The challenge however, it walking through the bush in a Big-5 game reserve to put the hive up at night! It requires a lot of security with rifles and torches, as well as a team talk to discuss the various escape routes if anything goes wrong or if a predator joins the party!

At the new location, the hive is carried from the vehicle and placed onto the platform in the Marula tree where it is closed down onto the wooden board to keep it in place. The hive is placed in a North Easterly facing direction – so that the entrance faces the morning sunrise – as this is when bees are the most active, starting their activities and foraging, so hives face the sunrise ensures maximum activity time.
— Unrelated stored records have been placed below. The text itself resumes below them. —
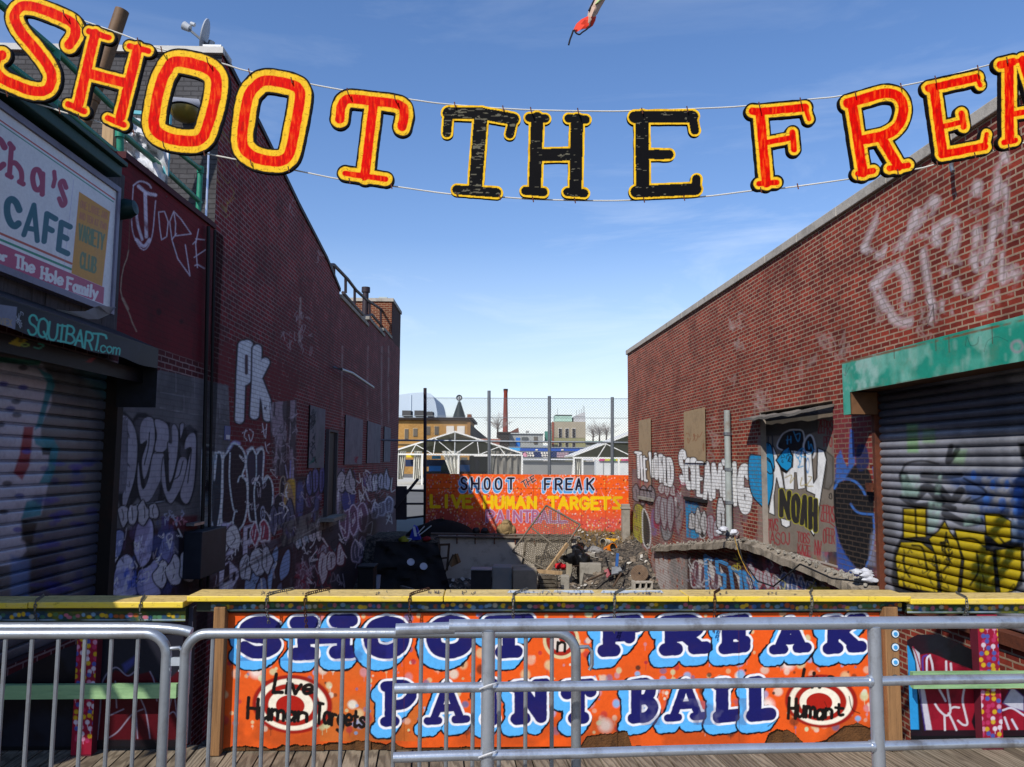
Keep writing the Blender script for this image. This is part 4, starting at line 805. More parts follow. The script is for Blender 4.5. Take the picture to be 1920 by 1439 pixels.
    for x0, y0, x1, y1, n_ in ((215, 1000, 340, 1100, 26), (400, 1000, 520, 1100, 24), (500, 900, 570, 1000, 18), (560, 990, 650, 1090, 26), (625, 880, 740, 970, 30), (440, 860, 520, 960, 10), (650, 960, 735, 1040, 16)): s.scrib(x0, y0, x1, y1, n_, .8, ['#d8d6da', '#d8d6da', '#0d0b0d', '#8f8a94'], .75, 13, 1)
    # ledge line, a brown stroke with a darker one below
    s.stroke([(400, 1102), (470, 1052), (545, 1012), (600, 985), (640, 965)], 1.6, '#5a4c48', .8, 1.5, False, wear=.2); s.stroke([(400, 1108), (470, 1059), (545, 1018), (640, 972)], 2.4, '#151014', .7, 2, False)
    s.mottle([(520, 985), (640, 940), (650, 975), (530, 1025)], ['#4c4440', '#1e1a1c', '#63605c'], 4, .7, .5)
    s.stroke([(555, 1012), (600, 985)], .7, '#8d8a86', .6, 1, False); s.scrib(560, 1005, 580, 1025, 4, 1.5, '#7f8c96', .7, 7)
    s.poly(q7([(1230, 780), (1370, 740), (1370, 1000), (1240, 1050)]), '#4a3a46', .6, 10); s.poly(q7([(1120, 880), (1240, 820), (1230, 1000), (1130, 1040)]), '#2c1b16', .8, 5)
    s.scrib(706, 905, 732, 930, 10, .5, '#8d8088', .6, 8)
for s in (lw, cw): paint_left(s)
lw.build('graffiti_wall', BRICK_L, ware, gain=2.0); cw.build('graffiti_wall', BRICK_C, cafe, gain=1.75)
# bodies
m = MB(); xs_ = np.linspace(uJ, RO[-1][0], 12)
q = [[LW.P(u, zB, -.03), LW.P(u, zB, -8), LW.P(u, float(roof_z(u - 1e-3)) - .04, -8), LW.P(u, float(roof_z(u - 1e-3)) - .04, -.03)] for u in xs_]
for a_, b_ in zip(q[:-1], q[1:]): m.add(a_ + b_, [(0, 1, 5, 4), (1, 2, 6, 5), (2, 3, 7, 6), (3, 0, 4, 7)])
m.add(q[-1], [(0, 1, 2, 3)])
for a_, b_, z_ in ((RO[-1][0], uC2, zl1), (uC2, uC3, zl2), (uC3, uFar - .01, zl3)): m.slab(LW, a_ + .002, b_ - .002, zB, z_ - .25, -9, -.02); m.slab(LW, a_ + .002, b_ - .002, z_ - .25, z_ - .004, -.3, -.02)
m.build('roof', TAR, ware)
# sloping coping and step caps
m = MB()
for (u0, z0), (u1, z1) in zip(RO[:-1], RO[1:]): m.hexa([LW.P(u0, z0 - .03, -.3), LW.P(u1, z1 - .03, -.3), LW.P(u1, z1 - .03, .03), LW.P(u0, z0 - .03, .03)], [LW.P(u0, z0 + .05, -.3), LW.P(u1, z1 + .05, -.3), LW.P(u1, z1 + .05, .03), LW.P(u0, z0 + .05, .03)])
m.build('roof_edge', mat('dark_flashing', '#2a2426', .7, var=.3), ware)
for a_, b_, z_ in ((RO[-1][0] + .1, uC2, zl1), (uC2, uC3, zl2), (uC3, uFar - 2.7, zl3)):
    m = MB(); m.slab(LW, a_ + .01, b_ - .01, z_ - .0, z_ + .1, -.35, .04); m.build('parapet_cap', CONC, ware, bevel=.01)
# grey painted front of the warehouse above the cafe
FW = Wall(LW.P(uJ, 0)[:2], (-1, -.02), (0, -1))
zf = LW.hit(418, 103)[1]
fw = flat_sheet(FW, np.linspace(0, 9, 160), np.linspace(2.0, zf - .02, 160)); fw.scrib(250, 120, 400, 400, 12, .8, '#777', .2, 12); fw.build('front_wall', BRICK_G, ware)
m = MB(); m.slab(FW, -.03, 9, zf - .02, zf + .07, -.3, .06); m.build('front_coping', mat('white_coping', '#b9b7b2', .7), ware)
# dark corner strip of the brick side seen past the front
# far end parapet wall, orange brick
EW = Wall(LW.P(uFar - 2.6, 0)[:2], (-1, -.02), (0, -1)); zE = at_y(736, 566, LW.P(uFar - 2.6, 0)[1])[2]
ew = flat_sheet(EW, np.linspace(0.02, 8.5, 60), np.linspace(zl3 - .5, zE, 60)); ew.build('end_parapet', BRICK_O, ware)
m = MB(); m.slab(EW, 0.02, 8.5, zl3 - 1, zE - .01, -2.59, -.01)
m.slab(LW, uFar - 2.58, uFar, zl3 - .1, zE - .02, -.5, -.005); m.slab(LW, uFar - .2, uFar + .002, zB, zl3 - .11, -.5, -.03); m.build('end_wall', mat('dark_brick_plain', '#3a1a18', .9, var=.3), ware)
m = MB(); m.slab(EW, -.04, 8.5, zE, zE + .12, -2.6, .05); m.build('end_coping', CONC_L, ware)
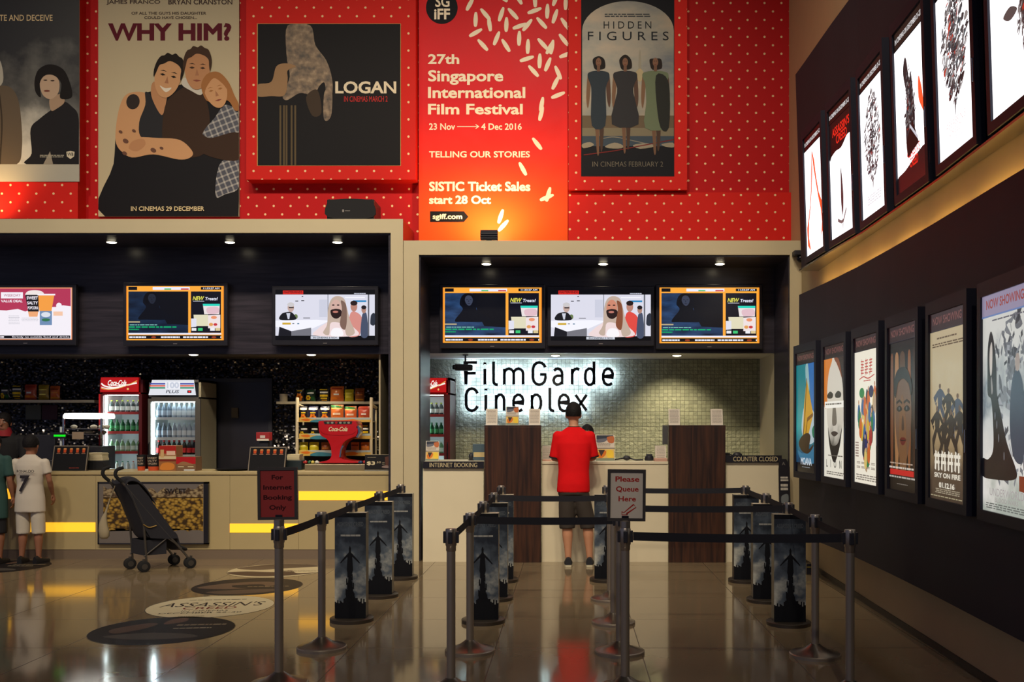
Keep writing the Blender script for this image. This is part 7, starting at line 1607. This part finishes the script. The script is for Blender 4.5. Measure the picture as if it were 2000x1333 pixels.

A nectar bottle is placed with the hive to provide immediate food for the bees. The nectar bottle lasts a week and available to the bees for around a month, which gives the bees time to settle into their new environment and start finding enough food naturally. No honey is harvested from the hives at this time.

Post Operation Update

The hive was successfully placed and the bees are doing well and have settled in nicely. When their new dose of nectar was delivered, they were not aggressive and reported to be very happy! There was evidence of elephants within 15 meters of the hive but no impact on the tree was reported. There was also no evidence of ant invasions, which is great! The team lose more hives to raiding ants than anything else, however they have started recently treating the hive wires with a sticky substance called Plantex Glue, which prevents the ants from reaching the bees. The researchers are very happy with the bees and hive and say thank you very much!!